Permissions are not tied to AAD members per se - we rely on a set of X.509 certs that correspond to the identities of the actors on the network for network-level authentication. These certs are referenced in the network constitution.

Ledger- and app-level authentication can be done however developers would like to do it. It can be, but need not be, AAD. See my comment above or the whitepaper for more details on the confidentiality design.

1 comments

This is nothing that cannot be achieved by a write locked DB, with verification via inputs from smart contracts. You are basically using the security of these massive P2P networks to shore up a consultancy model.
Yeah, exactly. These permissioned blockchain implementations rely upon some centralised source of trust (eg the government, network permissions, etc.) and I don't see exactly what distinguishes them from a distributed ledger. The core innovation and the whole point of blockchains is that they are permissionless and trustless.
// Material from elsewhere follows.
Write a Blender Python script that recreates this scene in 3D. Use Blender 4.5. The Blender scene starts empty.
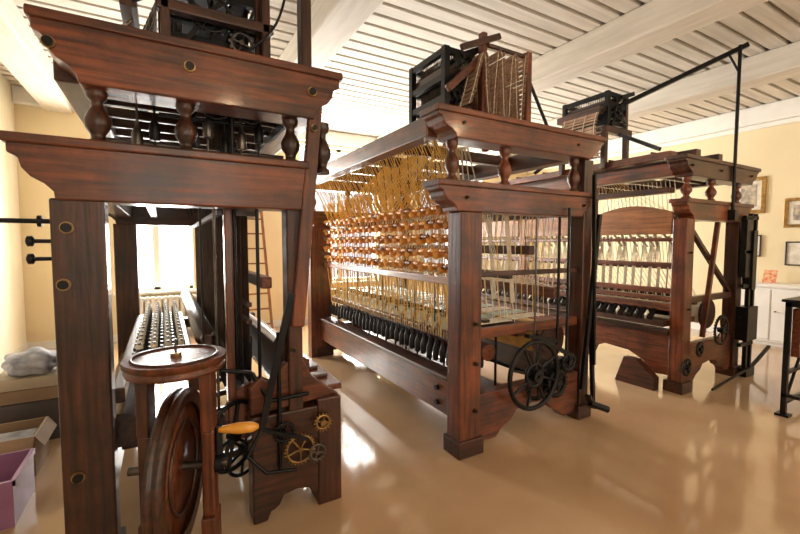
import bpy, math, random
from mathutils import Vector, Matrix
random.seed(7)
S=bpy.context.scene
# ---------------------------------------------------------------- materials
def newmat(name):
    m=bpy.data.materials.new(name); m.use_nodes=True
    nt=m.node_tree; b=nt.nodes['Principled BSDF']
    return m,nt,b
def mat(name,c1,c2=None,rough=.5,metal=0,scale=6,bump=0,stretch=(1,1,1),coat=0,detail=4,r2=None,patina=0):
    m,nt,b=newmat(name)
    c2=c2 or tuple(x*.75 for x in c1)
    tc=nt.nodes.new('ShaderNodeTexCoord'); mp=nt.nodes.new('ShaderNodeMapping')
    mp.inputs['Scale'].default_value=stretch
    nt.links.new(tc.outputs['Object'],mp.inputs['Vector'])
    n=nt.nodes.new('ShaderNodeTexNoise'); n.inputs['Scale'].default_value=scale; n.inputs['Detail'].default_value=detail
    nt.links.new(mp.outputs[0],n.inputs['Vector'])
    cr=nt.nodes.new('ShaderNodeValToRGB')
    cr.color_ramp.elements[0].position=.32; cr.color_ramp.elements[0].color=(*c2,1)
    cr.color_ramp.elements[1].position=.68; cr.color_ramp.elements[1].color=(*c1,1)
    nt.links.new(n.outputs['Fac'],cr.inputs['Fac']); out=cr.outputs[0]
    if patina:
        n2=nt.nodes.new('ShaderNodeTexNoise'); n2.inputs['Scale'].default_value=3.2; n2.inputs['Detail'].default_value=6; n2.inputs['Roughness'].default_value=.65
        nt.links.new(tc.outputs['Object'],n2.inputs['Vector'])
        c3=nt.nodes.new('ShaderNodeValToRGB'); lo=1-patina
        c3.color_ramp.elements[0].position=.36; c3.color_ramp.elements[0].color=(lo,lo,lo,1)
        c3.color_ramp.elements[1].position=.62; c3.color_ramp.elements[1].color=(1,1,1,1)
        nt.links.new(n2.outputs['Fac'],c3.inputs['Fac'])
        mx=nt.nodes.new('ShaderNodeMix'); mx.data_type='RGBA'; mx.blend_type='MULTIPLY'; mx.inputs[0].default_value=1
        nt.links.new(out,mx.inputs[6]); nt.links.new(c3.outputs[0],mx.inputs[7]); out=mx.outputs[2]
    nt.links.new(out,b.inputs['Base Color'])
    b.inputs['Roughness'].default_value=rough; b.inputs['Metallic'].default_value=metal
    b.inputs['Coat Weight'].default_value=coat; b.inputs['Coat Roughness'].default_value=.12
    if r2 is not None:
        mr=nt.nodes.new('ShaderNodeMapRange'); mr.inputs['To Min'].default_value=rough; mr.inputs['To Max'].default_value=r2
        nt.links.new(n.outputs['Fac'],mr.inputs['Value']); nt.links.new(mr.outputs[0],b.inputs['Roughness'])
    if bump:
        bp=nt.nodes.new('ShaderNodeBump'); bp.inputs['Strength'].default_value=bump; bp.inputs['Distance'].default_value=.01
        nt.links.new(n.outputs['Fac'],bp.inputs['Height']); nt.links.new(bp.outputs[0],b.inputs['Normal'])
    return m
def woodset(name,c1,c2,rough=.30,coat=.2,patina=.6):
    out=[]
    for i,ax in enumerate('XYZ'):
        st=[38,38,38]; st[i]=2.4
        out.append(mat(name+'_'+ax,c1,c2,rough,0,1.0,.22,tuple(st),coat,7,rough+.2,patina))
    return out
WD=woodset('walnut',(.105,.029,.010),(.020,.0065,.0035))
WR=woodset('redwood_beam',(.25,.062,.018),(.060,.016,.006))
WL=woodset('honey_wood',(.42,.165,.045),(.20,.070,.020),.35,.2,.35)
AMB=mat('amber_bobbin',(.95,.46,.06),(.55,.20,.02),.3,0,9,coat=.3)
IRON=mat('black_iron',(.016,.015,.016),(.008,.008,.009),.38,.6,8)
STEEL=mat('worn_steel',(.16,.14,.125),(.06,.05,.045),.35,.9,10)
BRASS=mat('aged_brass',(.40,.25,.10),(.20,.12,.05),.35,1,10)
CORDY=mat('yellow_cord',(.95,.62,.16),(.75,.42,.08),.6,0,12)
CORDW=mat('white_thread',(.86,.80,.66),(.70,.62,.47),.8,0,12)
CORDB=mat('brown_cord',(.075,.038,.025),(.03,.018,.013),.8,0,12)
LEAD=mat('lead_weight',(.05,.045,.045),(.02,.018,.018),.45,.3,15)
CLOTH=mat('pale_silk',(.50,.64,.58),(.26,.38,.34),.55,0,25,stretch=(1,8,1))
CLOTHW=mat('white_silk',(.84,.79,.68),(.64,.58,.46),.6,0,14)
CARD=mat('jacquard_card',(.46,.30,.20),(.24,.14,.09),.7,0,14)
WALL=mat('cream_plaster',(.82,.70,.46),(.77,.65,.42),.8,0,1.2,.05)
WALLW=mat('white_plaster',(.90,.86,.74),(.84,.79,.66),.8,0,1.2,.05)
CEIL=mat('limewashed_board',(.68,.63,.55),(.50,.45,.38),.7,0,1.6,.1,(.5,9,9))
BEAM=mat('whitewashed_beam',(.72,.67,.59),(.60,.55,.47),.7,0,3,.1,(6,.6,6))
CEILD=mat('ceiling_gap',(.38,.33,.27),(.26,.22,.18),.8,0,3)
FLOOR=mat('polished_screed',(.56,.385,.235),(.44,.275,.15),.03,0,1.1,.006,detail=6,r2=.12,coat=.5)
WPAINT=mat('white_paint',(.85,.84,.80),(.78,.77,.72),.4,0,3)
GOLD=mat('gilt',(.45,.27,.08),(.26,.14,.04),.35,.6,20)
PAPER=mat('picture_print',(.62,.52,.38),(.22,.20,.17),.6,0,14,detail=6)
PAPERL=mat('pale_print',(.80,.76,.66),(.60,.55,.45),.6,0,10)
BOXM=mat('cardboard',(.34,.22,.13),(.24,.15,.08),.8,0,4)
BOXC=mat('cream_carton',(.58,.48,.34),(.45,.36,.25),.8,0,4)
BOXD=mat('dark_carton',(.09,.07,.07),(.05,.04,.04),.6,0,4)
PINK=mat('mauve_plastic',(.36,.17,.30),(.27,.12,.22),.4,0,4)
GREY=mat('grey_cloth',(.55,.55,.57),(.20,.20,.23),.8,0,9,.4)
REDP=mat('red_print',(.65,.10,.06),(.75,.55,.3),.5,0,25)

# ---------------------------------------------------------------- mesh builder
class MB:
    def __init__(s): s.v=[];s.f=[];s.mi=[];s.sm=[];s.mats=[]
    def add(s,vs,fs,m,smooth=False):
        if isinstance(m,list): m=m[2]
        if m not in s.mats: s.mats.append(m)
        k=s.mats.index(m); o=len(s.v)
        s.v+= [tuple(v) for v in vs]
        for f in fs:
            s.f.append(tuple(i+o for i in f)); s.mi.append(k); s.sm.append(smooth)
    def pick(s,m,d):
        if isinstance(m,list):
            a=[abs(c) for c in d]; return m[a.index(max(a))]
        return m
    def box(s,x0,x1,y0,y1,z0,z1,m):
        m=s.pick(m,(x1-x0,y1-y0,z1-z0))
        v=[(x,y,z) for x in(x0,x1) for y in(y0,y1) for z in(z0,z1)]
        s.add(v,[(0,1,3,2),(4,6,7,5),(0,4,5,1),(2,3,7,6),(0,2,6,4),(1,5,7,3)],m)
    def bar(s,p,q,w,h,m,up=(0,0,1)):
        p=Vector(p);q=Vector(q);d=(q-p).normalized();m=s.pick(m,d)
        u=Vector(up)
        if abs(d.dot(u))>.97: u=Vector((0,1,0))
        r=d.cross(u).normalized()*w/2; t=r.normalized().cross(d)*h/2
        v=[a+b for a in(p,q) for b in(-r-t,r-t,r+t,-r+t)]
        s.add(v,[(3,2,1,0),(4,5,6,7),(0,1,5,4),(1,2,6,5),(2,3,7,6),(3,0,4,7)],m)
    def cyl(s,p,q,r,m,n=10,r2=None):
        s.lathe(p,q,[(0,r),(1,r if r2 is None else r2)],m,n)
    def lathe(s,p,q,prof,m,n=14,caps=True):
        p=Vector(p);q=Vector(q);d=q-p;m=s.pick(m,d);a=d.normalized()
        u=Vector((0,0,1)) if abs(a.z)<.9 else Vector((1,0,0))
        e=a.cross(u).normalized();g=a.cross(e)
        vs=[];fs=[]
        for t,r in prof:
            for i in range(n):
                th=2*math.pi*i/n
                vs.append(p+d*t+e*r*math.cos(th)+g*r*math.sin(th))
        for k in range(len(prof)-1):
            for i in range(n):
                j=(i+1)%n
                fs.append((k*n+i,k*n+j,(k+1)*n+j,(k+1)*n+i))
        s.add(vs,fs,m,n>5)
        if caps:
            s.add(vs[:n],[tuple(range(n))],m); s.add(vs[-n:],[tuple(range(n))[::-1]],m)
    def prism(s,pts,a,b,m,plane='XZ'):
        n=len(pts)
        f={'XZ':lambda u,v,w:(u,w,v),'YZ':lambda u,v,w:(w,u,v),'XY':lambda u,v,w:(u,v,w)}[plane]
        vs=[f(u,v,a) for u,v in pts]+[f(u,v,b) for u,v in pts]
        fs=[tuple(range(n)),tuple(range(n,2*n))[::-1]]+[(i,i+n,(i+1)%n+n,(i+1)%n) for i in range(n)]
        s.add(vs,fs,s.pick(m,(1,0,0) if plane=='XZ' else (0,1,0)))
    def ring(s,c,nrm,R,r,m,n=28,k=6):
        c=Vector(c);a=Vector(nrm).normalized()
        u=Vector((0,0,1)) if abs(a.z)<.9 else Vector((1,0,0))
        e=a.cross(u).normalized();g=a.cross(e);vs=[];fs=[]
        for i in range(n):
            th=2*math.pi*i/n;o=e*math.cos(th)+g*math.sin(th)
            for j in range(k):
                ph=2*math.pi*j/k
                vs.append(c+o*(R+r*math.cos(ph))+a*r*math.sin(ph))
        for i in range(n):
            for j in range(k):
                fs.append((i*k+j,i*k+(j+1)%k,((i+1)%n)*k+(j+1)%k,((i+1)%n)*k+j))
        s.add(vs,fs,m,True)
    def wheel(s,c,nrm,R,r,m,spokes=6,hub=.04,w=.02):
        c=Vector(c);a=Vector(nrm).normalized();s.ring(c,a,R,r,m)
        u=Vector((0,0,1)) if abs(a.z)<.9 else Vector((1,0,0))
        e=a.cross(u).normalized();g=a.cross(e)
        s.cyl(c-a*hub,c+a*hub,hub,m,12)
        for i in range(spokes):
            th=2*math.pi*i/spokes+.3
            s.cyl(c,c+(e*math.cos(th)+g*math.sin(th))*R,w/2,m,6)
    def gear(s,c,nrm,R,r,m,teeth=24,spokes=5,hub=.02,w=.014):
        s.wheel(c,nrm,R,r,m,spokes,hub,w)
        c=Vector(c);a=Vector(nrm).normalized()
        u=Vector((0,0,1)) if abs(a.z)<.9 else Vector((1,0,0))
        e=a.cross(u).normalized();g=a.cross(e)
        for i in range(teeth):
            th=2*math.pi*i/teeth;d=e*math.cos(th)+g*math.sin(th)
            s.bar(c+d*(R+r*.5),c+d*(R+r*1.9),R*3.14/teeth,r*1.4,m,up=a)
    def pipe(s,pts,r,m,n=6):
        for a,b in zip(pts,pts[1:]): s.cyl(a,b,r,m,n)
    def build(s,name,parent=None,bevel=0):
        me=bpy.data.meshes.new(name); me.from_pydata(s.v,[],s.f)
        for mm in s.mats: me.materials.append(mm)
        me.polygons.foreach_set('material_index',s.mi); me.polygons.foreach_set('use_smooth',s.sm)
        me.update()
        import bmesh
        bm=bmesh.new(); bm.from_mesh(me); bmesh.ops.recalc_face_normals(bm,faces=bm.faces); bm.to_mesh(me); bm.free()
        o=bpy.data.objects.new(name,me); S.collection.objects.link(o)
        if parent: o.parent=parent
        if bevel:
            b=o.modifiers.new('bevel','BEVEL'); b.width=bevel; b.segments=2; b.limit_method='ANGLE'; b.angle_limit=math.radians(50)
        return o
def empty(name):
    e=bpy.data.objects.new(name,None); S.collection.objects.link(e); e.empty_display_size=.2; return e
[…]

Or am I missing something here?
Yes, the core innovation in public blockchains, the double spend problem in trusless networks, is not present in private blockchains and private blockchains can he simplified with basic block that have existed for decades.

The biggest and critical issue with private blockchains is at the political level: how to make a lot of parties (e.g. bank) agree in a protocol involving critical things (e.g. money).

Many use cases we encounter in customer discussions can best be solved by using traditional databases which benefit from academic and industry investment over more than 50 years. Databases offer more mature algorithms, implementations, toolsets, talent pools and ecosystems.

That said, there are some compelling scenarios that customers are exploring where a decentralized model opens up new market opportunities, or reduces risk or reduces cost.

One challenge with a database is answering the question of who operates it, and whether that party could choose or could be compelled to act maliciously. Coco and its ilk are specifically designed to address that concern, with tradeoffs in other dimensions as mentioned above.